Учение о чистилище протестантизм отверг потому, что им жестоко злоупотребляли и клерикальная алчность, и народное суеверие. Однако протестантизм оказался неспособным удовлетворительно ответить на те проблемы, которые привели к символу чистилища изначально. Лишь одна (да и то весьма слабая) попытка была предпринята для того, чтобы разрешить проблему индивидуального развития после смерти (за исключением редких идей реинкарнации); попыткой этой было учение о промежуточном состоянии между смертью и воскресением (в последний день). Главной слабостью этого учения является та идея о бестелесном промежуточном состоянии, которая противоречит истине о многомерном единстве жизни и включает в себя несимволическое приложение измеримого времени к жизни после смерти.
Ни один из трех символов для обозначения развития индивида после смерти не способен осуществить ту функцию, ради которой он был создан, — то есть соединить видение вечной позитивной судьбы каждого человека с недостатком тех физических, социальных и психологических условий, которые не дают многим (а некоторым образом и всем) людям этой судьбы достичь. Лишь строго предестинаристское учение могло бы дать простой ответ, и оно этот ответ дало, утверждая, что Бог не заботится о значительном большинстве тех, кто рожден людьми, но так никогда и не достиг возраста или состояния зрелости. Однако если это утверждается, то Бог становится демоном, противоречащим тому Богу, который творит мир ради осуществления всех тварных потенциальностей.

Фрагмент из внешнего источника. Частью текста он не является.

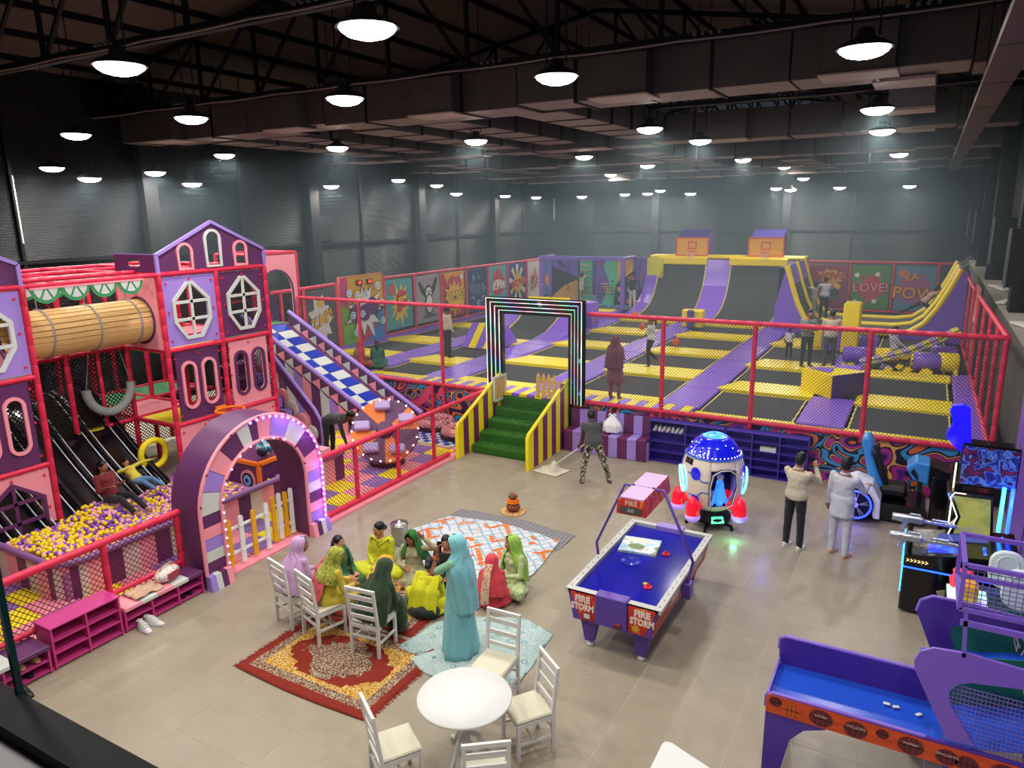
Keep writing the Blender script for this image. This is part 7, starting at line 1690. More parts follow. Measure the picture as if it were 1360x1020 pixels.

Более адекватный ответ должен был бы касаться отношения вечности и времени — или надвременного осуществления временного. Если надвременному осуществлению присуще качество жизни, то в него включается и временность. Как и в некоторых из тех случаев, о которых говорилось выше, здесь нам необходимы два таких полярных утверждения, над которыми находится истина, которую, однако, мы не способны выразить положительно и прямо: вечность — это и не безвременное тождество, и не постоянное изменение (в том виде, в каком оно совершается во временном процессе). Время и изменение присутствуют в глубине Жизни Вечной, но они содержатся в вечном единстве Божественной Жизни.